Other artists involved in fresco decoration included Paolo Gerolamo Piola and Domenico Parodi, as well as Giuseppe Palmieri whose style reflected his additional training in Tuscany. Sebastiano Galeotti, trained in Florence and successful across northern Italy, brought an ornate style to the decoration of Santa Maria Maddalena and the Palazzo Spinola in Genoa.

The direction toward regularity in form and expression was reinforced by Lorenzo De Ferrari, the last of the Genoese school’s great fresco painters. Although he began as an indistinguishable collaborator of his father Gregorio, Lorenzo absorbed the lessons of the academic baroque and its precursors in the Roman school of Annibale Carracci.

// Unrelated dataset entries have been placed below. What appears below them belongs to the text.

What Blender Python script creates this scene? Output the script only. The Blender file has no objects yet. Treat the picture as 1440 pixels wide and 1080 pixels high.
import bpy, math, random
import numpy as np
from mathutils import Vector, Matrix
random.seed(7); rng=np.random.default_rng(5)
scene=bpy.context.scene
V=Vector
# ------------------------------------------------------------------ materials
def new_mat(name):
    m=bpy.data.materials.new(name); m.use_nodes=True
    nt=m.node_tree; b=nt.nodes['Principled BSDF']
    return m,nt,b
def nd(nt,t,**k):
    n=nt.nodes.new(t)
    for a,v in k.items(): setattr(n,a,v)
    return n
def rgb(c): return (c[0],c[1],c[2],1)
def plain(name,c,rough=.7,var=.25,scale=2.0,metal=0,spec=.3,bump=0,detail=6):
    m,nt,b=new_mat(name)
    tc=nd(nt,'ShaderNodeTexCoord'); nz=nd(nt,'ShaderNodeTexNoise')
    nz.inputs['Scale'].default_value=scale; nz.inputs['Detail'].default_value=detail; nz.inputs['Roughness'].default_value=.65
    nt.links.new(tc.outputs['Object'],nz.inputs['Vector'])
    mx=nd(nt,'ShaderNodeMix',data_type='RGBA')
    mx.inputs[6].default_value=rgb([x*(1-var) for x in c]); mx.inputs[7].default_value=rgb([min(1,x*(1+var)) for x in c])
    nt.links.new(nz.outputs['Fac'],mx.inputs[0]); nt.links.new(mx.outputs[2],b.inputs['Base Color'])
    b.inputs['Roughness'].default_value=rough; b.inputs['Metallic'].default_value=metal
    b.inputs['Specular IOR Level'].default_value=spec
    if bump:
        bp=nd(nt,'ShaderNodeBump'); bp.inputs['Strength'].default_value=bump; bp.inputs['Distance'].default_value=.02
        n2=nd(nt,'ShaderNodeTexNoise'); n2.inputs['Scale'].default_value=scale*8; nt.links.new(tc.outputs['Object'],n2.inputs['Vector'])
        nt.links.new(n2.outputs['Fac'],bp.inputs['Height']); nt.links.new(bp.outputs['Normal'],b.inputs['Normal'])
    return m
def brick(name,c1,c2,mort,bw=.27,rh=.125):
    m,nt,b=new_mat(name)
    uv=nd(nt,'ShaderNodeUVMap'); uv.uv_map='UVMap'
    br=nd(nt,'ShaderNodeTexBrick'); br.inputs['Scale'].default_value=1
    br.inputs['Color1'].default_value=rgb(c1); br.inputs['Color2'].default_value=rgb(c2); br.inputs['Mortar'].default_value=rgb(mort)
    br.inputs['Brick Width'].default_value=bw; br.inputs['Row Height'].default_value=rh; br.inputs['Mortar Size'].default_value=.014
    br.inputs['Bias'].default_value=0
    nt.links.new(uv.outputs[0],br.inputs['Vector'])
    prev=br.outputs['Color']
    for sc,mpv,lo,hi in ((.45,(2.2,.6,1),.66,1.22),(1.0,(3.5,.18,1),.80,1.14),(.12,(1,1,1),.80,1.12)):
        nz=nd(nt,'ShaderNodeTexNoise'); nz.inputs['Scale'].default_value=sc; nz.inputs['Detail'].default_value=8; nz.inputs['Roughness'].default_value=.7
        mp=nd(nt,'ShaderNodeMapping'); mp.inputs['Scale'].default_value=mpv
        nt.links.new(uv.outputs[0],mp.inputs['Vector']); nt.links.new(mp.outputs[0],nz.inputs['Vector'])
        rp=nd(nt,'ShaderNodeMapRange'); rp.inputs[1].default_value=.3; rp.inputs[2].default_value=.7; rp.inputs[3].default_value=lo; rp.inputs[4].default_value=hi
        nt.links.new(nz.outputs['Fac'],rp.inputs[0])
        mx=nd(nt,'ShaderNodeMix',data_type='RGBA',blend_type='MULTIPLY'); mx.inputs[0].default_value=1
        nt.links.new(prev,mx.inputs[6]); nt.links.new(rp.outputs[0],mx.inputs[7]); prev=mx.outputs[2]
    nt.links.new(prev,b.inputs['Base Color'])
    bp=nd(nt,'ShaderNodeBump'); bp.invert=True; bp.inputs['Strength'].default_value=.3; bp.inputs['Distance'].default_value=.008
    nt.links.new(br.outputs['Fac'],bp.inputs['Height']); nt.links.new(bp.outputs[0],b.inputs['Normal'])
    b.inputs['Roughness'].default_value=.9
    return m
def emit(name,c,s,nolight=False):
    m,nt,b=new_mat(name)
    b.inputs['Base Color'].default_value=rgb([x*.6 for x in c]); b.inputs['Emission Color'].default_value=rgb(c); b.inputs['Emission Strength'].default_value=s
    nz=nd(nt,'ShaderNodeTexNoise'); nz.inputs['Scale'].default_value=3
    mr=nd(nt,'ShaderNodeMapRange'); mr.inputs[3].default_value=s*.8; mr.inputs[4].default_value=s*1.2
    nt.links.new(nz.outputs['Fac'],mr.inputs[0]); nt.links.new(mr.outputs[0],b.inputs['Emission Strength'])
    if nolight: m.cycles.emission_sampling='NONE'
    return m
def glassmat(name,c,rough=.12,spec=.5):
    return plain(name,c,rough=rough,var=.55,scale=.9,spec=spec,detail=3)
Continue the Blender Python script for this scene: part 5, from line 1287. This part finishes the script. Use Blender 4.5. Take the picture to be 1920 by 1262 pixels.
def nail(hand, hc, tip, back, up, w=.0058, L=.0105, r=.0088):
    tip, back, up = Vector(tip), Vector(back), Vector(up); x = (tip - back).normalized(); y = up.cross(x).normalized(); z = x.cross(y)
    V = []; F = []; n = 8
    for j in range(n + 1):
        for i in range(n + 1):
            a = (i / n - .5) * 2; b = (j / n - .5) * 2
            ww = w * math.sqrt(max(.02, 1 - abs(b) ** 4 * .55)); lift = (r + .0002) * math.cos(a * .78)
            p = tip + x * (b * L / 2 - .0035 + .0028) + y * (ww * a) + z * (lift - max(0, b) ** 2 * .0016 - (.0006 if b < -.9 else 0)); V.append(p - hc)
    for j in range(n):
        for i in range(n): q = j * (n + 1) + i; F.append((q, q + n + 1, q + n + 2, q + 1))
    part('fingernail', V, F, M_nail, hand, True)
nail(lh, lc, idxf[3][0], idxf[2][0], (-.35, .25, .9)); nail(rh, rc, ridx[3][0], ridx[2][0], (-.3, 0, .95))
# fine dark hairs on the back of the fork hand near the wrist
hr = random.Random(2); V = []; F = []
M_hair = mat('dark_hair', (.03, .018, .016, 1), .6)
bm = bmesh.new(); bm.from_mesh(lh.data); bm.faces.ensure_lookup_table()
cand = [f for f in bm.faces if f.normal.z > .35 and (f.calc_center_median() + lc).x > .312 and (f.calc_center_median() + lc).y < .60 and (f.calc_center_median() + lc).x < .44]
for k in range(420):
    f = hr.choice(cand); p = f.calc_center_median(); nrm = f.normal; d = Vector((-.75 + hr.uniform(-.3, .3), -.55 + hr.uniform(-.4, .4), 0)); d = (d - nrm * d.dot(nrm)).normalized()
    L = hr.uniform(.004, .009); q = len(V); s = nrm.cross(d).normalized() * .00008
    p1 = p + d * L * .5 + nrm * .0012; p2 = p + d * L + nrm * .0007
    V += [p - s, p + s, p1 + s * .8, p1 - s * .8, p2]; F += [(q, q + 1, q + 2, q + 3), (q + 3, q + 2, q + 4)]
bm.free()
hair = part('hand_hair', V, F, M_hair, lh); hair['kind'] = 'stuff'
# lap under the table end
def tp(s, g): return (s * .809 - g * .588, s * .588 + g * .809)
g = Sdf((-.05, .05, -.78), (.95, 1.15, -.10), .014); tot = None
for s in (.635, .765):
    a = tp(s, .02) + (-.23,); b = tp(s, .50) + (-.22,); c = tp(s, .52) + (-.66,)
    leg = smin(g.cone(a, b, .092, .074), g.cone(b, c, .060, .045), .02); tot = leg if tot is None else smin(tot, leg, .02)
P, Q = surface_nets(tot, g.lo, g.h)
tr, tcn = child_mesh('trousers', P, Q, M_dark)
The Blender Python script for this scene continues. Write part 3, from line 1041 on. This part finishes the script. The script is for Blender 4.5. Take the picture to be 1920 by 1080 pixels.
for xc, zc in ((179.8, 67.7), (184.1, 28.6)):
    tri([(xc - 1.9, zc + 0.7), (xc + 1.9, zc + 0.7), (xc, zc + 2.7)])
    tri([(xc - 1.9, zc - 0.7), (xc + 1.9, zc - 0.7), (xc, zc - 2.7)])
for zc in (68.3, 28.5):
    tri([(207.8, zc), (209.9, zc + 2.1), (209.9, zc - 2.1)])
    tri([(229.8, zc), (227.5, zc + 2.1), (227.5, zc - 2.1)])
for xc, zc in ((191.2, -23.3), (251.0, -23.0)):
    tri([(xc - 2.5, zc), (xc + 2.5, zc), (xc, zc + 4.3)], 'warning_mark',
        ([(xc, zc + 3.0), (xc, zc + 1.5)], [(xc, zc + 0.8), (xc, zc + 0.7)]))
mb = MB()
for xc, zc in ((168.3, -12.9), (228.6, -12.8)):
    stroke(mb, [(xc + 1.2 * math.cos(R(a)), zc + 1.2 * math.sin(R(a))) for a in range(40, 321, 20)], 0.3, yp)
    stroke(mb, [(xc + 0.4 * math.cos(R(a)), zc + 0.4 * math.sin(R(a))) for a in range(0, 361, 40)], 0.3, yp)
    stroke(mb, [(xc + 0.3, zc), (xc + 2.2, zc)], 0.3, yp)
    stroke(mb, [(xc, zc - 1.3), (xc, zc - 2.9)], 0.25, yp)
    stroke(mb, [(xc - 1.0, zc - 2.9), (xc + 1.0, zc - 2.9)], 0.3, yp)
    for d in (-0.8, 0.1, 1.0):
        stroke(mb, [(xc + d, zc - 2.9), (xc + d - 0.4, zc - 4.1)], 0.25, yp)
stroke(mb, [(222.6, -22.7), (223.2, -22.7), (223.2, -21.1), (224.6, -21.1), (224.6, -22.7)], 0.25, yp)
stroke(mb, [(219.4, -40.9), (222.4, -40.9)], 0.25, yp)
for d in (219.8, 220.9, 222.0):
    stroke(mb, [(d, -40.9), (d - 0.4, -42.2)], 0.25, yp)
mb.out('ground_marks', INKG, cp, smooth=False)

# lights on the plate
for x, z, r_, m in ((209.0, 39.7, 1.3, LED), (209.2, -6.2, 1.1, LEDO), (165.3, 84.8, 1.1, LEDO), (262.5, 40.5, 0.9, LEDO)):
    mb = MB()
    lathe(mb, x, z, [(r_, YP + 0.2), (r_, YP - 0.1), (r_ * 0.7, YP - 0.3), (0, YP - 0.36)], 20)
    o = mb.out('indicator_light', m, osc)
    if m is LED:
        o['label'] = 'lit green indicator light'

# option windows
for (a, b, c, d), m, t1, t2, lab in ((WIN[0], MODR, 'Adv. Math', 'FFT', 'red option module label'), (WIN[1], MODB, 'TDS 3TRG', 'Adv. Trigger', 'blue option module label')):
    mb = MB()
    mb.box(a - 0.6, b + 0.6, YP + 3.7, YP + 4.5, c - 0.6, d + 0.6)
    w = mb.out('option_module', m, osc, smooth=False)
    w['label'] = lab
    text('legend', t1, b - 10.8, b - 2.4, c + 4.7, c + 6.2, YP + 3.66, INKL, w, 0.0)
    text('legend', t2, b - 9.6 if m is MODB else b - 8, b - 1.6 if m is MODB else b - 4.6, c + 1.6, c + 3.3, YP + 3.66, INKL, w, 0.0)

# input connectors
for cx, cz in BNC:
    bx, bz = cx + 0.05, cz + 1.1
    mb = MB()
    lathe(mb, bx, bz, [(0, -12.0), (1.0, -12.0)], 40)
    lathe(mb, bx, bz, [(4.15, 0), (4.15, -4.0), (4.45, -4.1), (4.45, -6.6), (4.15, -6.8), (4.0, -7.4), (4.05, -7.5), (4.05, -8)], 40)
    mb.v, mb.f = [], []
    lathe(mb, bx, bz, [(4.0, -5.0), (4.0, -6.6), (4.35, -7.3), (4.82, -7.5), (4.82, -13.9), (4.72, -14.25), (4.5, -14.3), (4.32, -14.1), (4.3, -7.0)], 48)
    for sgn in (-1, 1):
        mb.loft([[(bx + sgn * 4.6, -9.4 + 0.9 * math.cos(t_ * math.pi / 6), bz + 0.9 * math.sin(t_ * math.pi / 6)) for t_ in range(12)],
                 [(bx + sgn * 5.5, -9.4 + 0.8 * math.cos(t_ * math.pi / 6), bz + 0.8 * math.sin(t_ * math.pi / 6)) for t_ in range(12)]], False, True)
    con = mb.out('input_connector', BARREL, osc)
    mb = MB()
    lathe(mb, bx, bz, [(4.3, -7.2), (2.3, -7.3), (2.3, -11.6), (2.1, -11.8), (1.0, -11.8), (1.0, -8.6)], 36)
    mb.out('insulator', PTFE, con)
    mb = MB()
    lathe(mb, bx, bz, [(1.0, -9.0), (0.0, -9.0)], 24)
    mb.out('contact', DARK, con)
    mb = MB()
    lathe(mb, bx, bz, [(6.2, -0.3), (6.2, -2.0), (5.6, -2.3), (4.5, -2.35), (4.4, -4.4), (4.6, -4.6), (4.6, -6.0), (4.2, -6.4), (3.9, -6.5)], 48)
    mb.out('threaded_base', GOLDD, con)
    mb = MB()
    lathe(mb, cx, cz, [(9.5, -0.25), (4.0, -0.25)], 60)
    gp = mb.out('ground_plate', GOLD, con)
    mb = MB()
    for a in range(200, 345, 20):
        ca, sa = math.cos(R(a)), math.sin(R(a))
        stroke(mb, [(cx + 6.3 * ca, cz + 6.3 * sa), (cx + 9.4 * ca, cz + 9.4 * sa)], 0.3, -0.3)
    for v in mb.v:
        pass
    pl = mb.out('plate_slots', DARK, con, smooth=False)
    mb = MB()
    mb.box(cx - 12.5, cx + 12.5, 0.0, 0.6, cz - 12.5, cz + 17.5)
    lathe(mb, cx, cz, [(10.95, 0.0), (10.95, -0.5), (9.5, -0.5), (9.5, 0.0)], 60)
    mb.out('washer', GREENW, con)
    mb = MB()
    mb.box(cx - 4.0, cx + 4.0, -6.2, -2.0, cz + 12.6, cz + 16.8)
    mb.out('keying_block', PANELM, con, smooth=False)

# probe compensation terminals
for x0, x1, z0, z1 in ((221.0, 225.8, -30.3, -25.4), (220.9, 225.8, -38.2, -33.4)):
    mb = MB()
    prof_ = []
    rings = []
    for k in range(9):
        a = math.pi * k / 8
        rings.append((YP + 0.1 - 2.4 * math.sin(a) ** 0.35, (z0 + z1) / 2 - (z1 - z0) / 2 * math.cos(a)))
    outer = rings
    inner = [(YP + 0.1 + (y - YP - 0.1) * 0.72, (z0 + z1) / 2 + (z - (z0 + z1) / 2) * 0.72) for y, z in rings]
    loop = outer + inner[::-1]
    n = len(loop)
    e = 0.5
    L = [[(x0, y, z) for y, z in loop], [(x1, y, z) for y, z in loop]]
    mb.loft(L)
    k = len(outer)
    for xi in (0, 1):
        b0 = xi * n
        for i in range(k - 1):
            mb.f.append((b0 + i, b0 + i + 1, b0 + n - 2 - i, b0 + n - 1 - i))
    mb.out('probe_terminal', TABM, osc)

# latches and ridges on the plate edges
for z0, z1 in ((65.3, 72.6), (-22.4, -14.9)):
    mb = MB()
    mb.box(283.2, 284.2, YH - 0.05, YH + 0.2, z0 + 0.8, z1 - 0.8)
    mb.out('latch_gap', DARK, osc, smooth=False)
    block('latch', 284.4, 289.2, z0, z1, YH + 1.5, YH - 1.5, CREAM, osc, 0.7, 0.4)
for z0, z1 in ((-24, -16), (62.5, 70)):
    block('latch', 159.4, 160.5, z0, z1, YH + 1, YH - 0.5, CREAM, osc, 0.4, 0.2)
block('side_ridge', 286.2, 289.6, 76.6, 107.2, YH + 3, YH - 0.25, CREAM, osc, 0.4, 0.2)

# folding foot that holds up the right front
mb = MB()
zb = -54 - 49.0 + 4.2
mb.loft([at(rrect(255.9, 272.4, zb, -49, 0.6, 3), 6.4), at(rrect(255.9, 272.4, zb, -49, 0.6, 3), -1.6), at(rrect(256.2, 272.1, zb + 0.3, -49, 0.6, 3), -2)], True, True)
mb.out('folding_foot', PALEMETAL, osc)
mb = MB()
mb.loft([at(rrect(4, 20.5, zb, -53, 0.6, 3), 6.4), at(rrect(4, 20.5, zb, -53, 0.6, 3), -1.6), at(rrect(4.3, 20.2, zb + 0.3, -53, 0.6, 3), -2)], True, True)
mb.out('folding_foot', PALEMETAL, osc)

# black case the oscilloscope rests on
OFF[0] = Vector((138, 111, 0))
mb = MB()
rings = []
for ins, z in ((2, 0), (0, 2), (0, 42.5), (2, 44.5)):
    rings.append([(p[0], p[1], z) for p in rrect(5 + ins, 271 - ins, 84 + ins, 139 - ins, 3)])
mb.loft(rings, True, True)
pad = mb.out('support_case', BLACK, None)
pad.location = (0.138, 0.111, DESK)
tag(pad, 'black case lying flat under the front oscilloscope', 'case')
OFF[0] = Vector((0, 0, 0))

His principal projects—the secondary domes in the church of the Gesù (1737) and the Galleria Dorata of the Palazzo Carrega-Cataldi (1743/1744)—adhere to Genoese schemes, but his figures reveal a style more systematic in procedure and idealized in appearance than those of any Genoese artist of the period. Two of his preparatory drawings for these projects are on view in the exhibition: Study of an Angel (c. 1738, National Gallery of Art, Washington) for Gesù and Two Goddesses (Horae) (1742/1744, Gabinetto Disegni e Stampe di Palazzo Rosso, Genoa) for the Palazzo Carrega-Cataldi.